Restate all the material verbatim, except for the pictures.

╔══

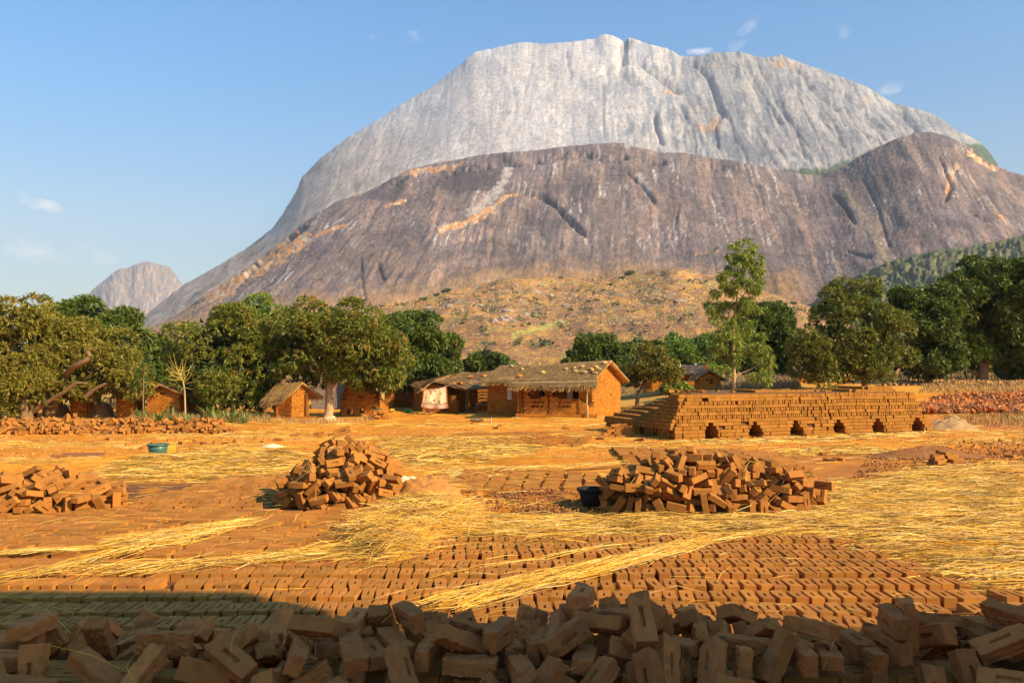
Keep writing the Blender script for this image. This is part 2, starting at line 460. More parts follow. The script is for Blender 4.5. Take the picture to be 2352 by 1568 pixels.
def patch(px, py, cx, cy, rx, ry, s=1): 
    r = ((px - cx) / rx) ** 2 + ((py - cy) / ry) ** 2
    return sst(1.1 - r + 1.0 * fbm(px / 12, py / 14, 3, int(cx) % 50) , 0, .7) * s
def paint_a(px, py, t, d):
    s = px + lean_a(px) * (py - 250)
    w = s + 20 * fbm(px / 110, py / 90, 4, 70)
    grey = np.array((.355, .35, .40)); pale = np.array((.52, .48, .48)); dark = np.array((.20, .21, .28)); warm = np.array((.48, .35, .29))
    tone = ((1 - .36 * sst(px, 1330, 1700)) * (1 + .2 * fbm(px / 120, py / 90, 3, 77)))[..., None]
    b = fbm(w / 22, py / 190, 5, 71, .62)
    c = mix(grey, pale, (.25 + .75 * sst(.45 * b + .8 * fbm(px / 45, py / 60, 4, 69), -.2, .35))[..., None])
    b2 = fbm(w / 9, py / 120, 4, 72, .6)
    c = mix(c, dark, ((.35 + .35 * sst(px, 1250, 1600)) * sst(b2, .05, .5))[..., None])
    b3 = fbm(px / 26, py / 34, 5, 73, .6)
    c = mix(c, dark * 1.1, (.55 * sst(b3, .1, .55))[..., None])
    c = mix(c, warm, (.3 * sst(fbm(px / 70, py / 45, 4, 74), .12, .5) * sst(py, 120, 500))[..., None])
    c = c * (1 + .28 * pn(px / 2.2, py / 2.8, 75) + .18 * pn(px / 1.2, py / 1.3, 76))[..., None]
    org = np.array((.66, .36, .17))
    o = np.maximum.reduce([patch(px, py, 1800, 148, 34, 12), patch(px, py, 1622, 296, 30, 13), patch(px, py, 1545, 208, 22, 9), patch(px, py, 1645, 285, 14, 16), patch(px, py, 1845, 172, 10, 8), patch(px, py, 1440, 182, 16, 5), patch(px, py, 1640, 150, 20, 5, .6), patch(px, py, 1990, 230, 14, 6, .7), patch(px, py, 1950, 262, 9, 5, .6)])
    c = mix(c, org * (1 + .3 * pn(px / 3, py / 8, 78))[..., None], (.8 * o)[..., None])
    for pl, wd, dep in CR_A:
        q = np.abs(side(px, py, pl, wd)); c = mix(c, dark * .8, (.75 * np.exp(-(q / (wd * .55)) ** 2))[..., None])
    # ochre lower left flank with scrub, green saddle on the right
    for sc_, sd3, wd_, am in ((46, 90, .022, .65), (24, 95, .03, .45), (75, 99, .012, .6)):
        q = fbm(w / sc_ + .12 * pn(px / 9, py / 9, 3), py / (sc_ * 3.4), 3, sd3)
        c = mix(c, dark * .75, (am * np.exp(-(q / wd_) ** 2) * sst(fbm(px / 80, py / 60, 3, sd3 + 1), -.25, .2) * (.55 + .45 * sst(px, 1200, 1600)))[..., None])
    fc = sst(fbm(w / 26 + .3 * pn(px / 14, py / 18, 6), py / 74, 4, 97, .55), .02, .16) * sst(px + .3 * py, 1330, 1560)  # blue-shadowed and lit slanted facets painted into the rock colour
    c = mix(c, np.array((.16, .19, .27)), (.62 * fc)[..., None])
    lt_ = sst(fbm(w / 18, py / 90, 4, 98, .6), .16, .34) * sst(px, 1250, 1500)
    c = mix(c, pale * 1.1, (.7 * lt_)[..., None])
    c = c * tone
    low = mix(np.array((.19, .135, .10)), np.array((.46, .32, .20)), sst(fbm(px / 12, py / 10, 4, 79), -.2, .4)[..., None])
    c = mix(c, low, (.9 * sst(py - (px - 560) * .35 + 12 * pn(px / 20, py / 20, 82), 490, 570) * (1 - sst(px, 800, 900)))[..., None])
    mid_ = sst(py - np.interp(px, [300, 700, 900, 1100], [300, 300, 280, 330]) + 30 * fbm(px / 70, py / 50, 3, 83), -60, 120) * (1 - sst(px, 820, 1080))
    c = mix(c, np.array((.25, .20, .18)) * (1 + 1.1 * fbm(w / 12, py / 40, 5, 84, .65))[..., None], (.75 * mid_)[..., None])
    g = sst(py - np.interp(px, [1700, 1815, 1900, 1990, 2100], [420, 390, 384, 352, 330]) + 5 * pn(px / 9, py / 9, 8), -4, 5) * sst(px, 1740, 1830)
    grn = np.array((.055, .085, .045)) * (1 + .8 * pn(px / 2.5, py / 2.5, 80))[..., None]
    c = mix(c, grn, g[..., None])
    tr = sst(fbm(px / 3.2, py / 3.2, 2, 81), .28, .42) * sst(px, 480, 530) * (1 - sst(px, 600, 640)) * sst(t, .9, .96)
    c = mix(c, np.array((.05, .08, .04)), tr[..., None])
    return c
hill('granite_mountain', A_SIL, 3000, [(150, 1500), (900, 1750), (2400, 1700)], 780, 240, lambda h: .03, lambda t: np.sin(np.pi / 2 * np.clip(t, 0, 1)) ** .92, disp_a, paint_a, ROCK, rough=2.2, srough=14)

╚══

** Written response **
Keep writing the Blender script for this image. This is part 2, starting at line 460. More parts follow. The script is for Blender 4.5. Take the picture to be 2352 by 1568 pixels.
def patch(px, py, cx, cy, rx, ry, s=1): 
    r = ((px - cx) / rx) ** 2 + ((py - cy) / ry) ** 2
    return sst(1.1 - r + 1.0 * fbm(px / 12, py / 14, 3, int(cx) % 50) , 0, .7) * s
def paint_a(px, py, t, d):
    s = px + lean_a(px) * (py - 250)
    w = s + 20 * fbm(px / 110, py / 90, 4, 70)
    grey = np.array((.355, .35, .40)); pale = np.array((.52, .48, .48)); dark = np.array((.20, .21, .28)); warm = np.array((.48, .35, .29))
    tone = ((1 - .36 * sst(px, 1330, 1700)) * (1 + .2 * fbm(px / 120, py / 90, 3, 77)))[..., None]
    b = fbm(w / 22, py / 190, 5, 71, .62)
    c = mix(grey, pale, (.25 + .75 * sst(.45 * b + .8 * fbm(px / 45, py / 60, 4, 69), -.2, .35))[..., None])
    b2 = fbm(w / 9, py / 120, 4, 72, .6)
    c = mix(c, dark, ((.35 + .35 * sst(px, 1250, 1600)) * sst(b2, .05, .5))[..., None])
    b3 = fbm(px / 26, py / 34, 5, 73, .6)
    c = mix(c, dark * 1.1, (.55 * sst(b3, .1, .55))[..., None])
    c = mix(c, warm, (.3 * sst(fbm(px / 70, py / 45, 4, 74), .12, .5) * sst(py, 120, 500))[..., None])
    c = c * (1 + .28 * pn(px / 2.2, py / 2.8, 75) + .18 * pn(px / 1.2, py / 1.3, 76))[..., None]
    org = np.array((.66, .36, .17))
    o = np.maximum.reduce([patch(px, py, 1800, 148, 34, 12), patch(px, py, 1622, 296, 30, 13), patch(px, py, 1545, 208, 22, 9), patch(px, py, 1645, 285, 14, 16), patch(px, py, 1845, 172, 10, 8), patch(px, py, 1440, 182, 16, 5), patch(px, py, 1640, 150, 20, 5, .6), patch(px, py, 1990, 230, 14, 6, .7), patch(px, py, 1950, 262, 9, 5, .6)])
    c = mix(c, org * (1 + .3 * pn(px / 3, py / 8, 78))[..., None], (.8 * o)[..., None])
    for pl, wd, dep in CR_A:
        q = np.abs(side(px, py, pl, wd)); c = mix(c, dark * .8, (.75 * np.exp(-(q / (wd * .55)) ** 2))[..., None])
    # ochre lower left flank with scrub, green saddle on the right
    for sc_, sd3, wd_, am in ((46, 90, .022, .65), (24, 95, .03, .45), (75, 99, .012, .6)):
        q = fbm(w / sc_ + .12 * pn(px / 9, py / 9, 3), py / (sc_ * 3.4), 3, sd3)
        c = mix(c, dark * .75, (am * np.exp(-(q / wd_) ** 2) * sst(fbm(px / 80, py / 60, 3, sd3 + 1), -.25, .2) * (.55 + .45 * sst(px, 1200, 1600)))[..., None])
    fc = sst(fbm(w / 26 + .3 * pn(px / 14, py / 18, 6), py / 74, 4, 97, .55), .02, .16) * sst(px + .3 * py, 1330, 1560)  # blue-shadowed and lit slanted facets painted into the rock colour
    c = mix(c, np.array((.16, .19, .27)), (.62 * fc)[..., None])
    lt_ = sst(fbm(w / 18, py / 90, 4, 98, .6), .16, .34) * sst(px, 1250, 1500)
    c = mix(c, pale * 1.1, (.7 * lt_)[..., None])
    c = c * tone
    low = mix(np.array((.19, .135, .10)), np.array((.46, .32, .20)), sst(fbm(px / 12, py / 10, 4, 79), -.2, .4)[..., None])
    c = mix(c, low, (.9 * sst(py - (px - 560) * .35 + 12 * pn(px / 20, py / 20, 82), 490, 570) * (1 - sst(px, 800, 900)))[..., None])
    mid_ = sst(py - np.interp(px, [300, 700, 900, 1100], [300, 300, 280, 330]) + 30 * fbm(px / 70, py / 50, 3, 83), -60, 120) * (1 - sst(px, 820, 1080))
    c = mix(c, np.array((.25, .20, .18)) * (1 + 1.1 * fbm(w / 12, py / 40, 5, 84, .65))[..., None], (.75 * mid_)[..., None])
    g = sst(py - np.interp(px, [1700, 1815, 1900, 1990, 2100], [420, 390, 384, 352, 330]) + 5 * pn(px / 9, py / 9, 8), -4, 5) * sst(px, 1740, 1830)
    grn = np.array((.055, .085, .045)) * (1 + .8 * pn(px / 2.5, py / 2.5, 80))[..., None]
    c = mix(c, grn, g[..., None])
    tr = sst(fbm(px / 3.2, py / 3.2, 2, 81), .28, .42) * sst(px, 480, 530) * (1 - sst(px, 600, 640)) * sst(t, .9, .96)
    c = mix(c, np.array((.05, .08, .04)), tr[..., None])
    return c
hill('granite_mountain', A_SIL, 3000, [(150, 1500), (900, 1750), (2400, 1700)], 780, 240, lambda h: .03, lambda t: np.sin(np.pi / 2 * np.clip(t, 0, 1)) ** .92, disp_a, paint_a, ROCK, rough=2.2, srough=14)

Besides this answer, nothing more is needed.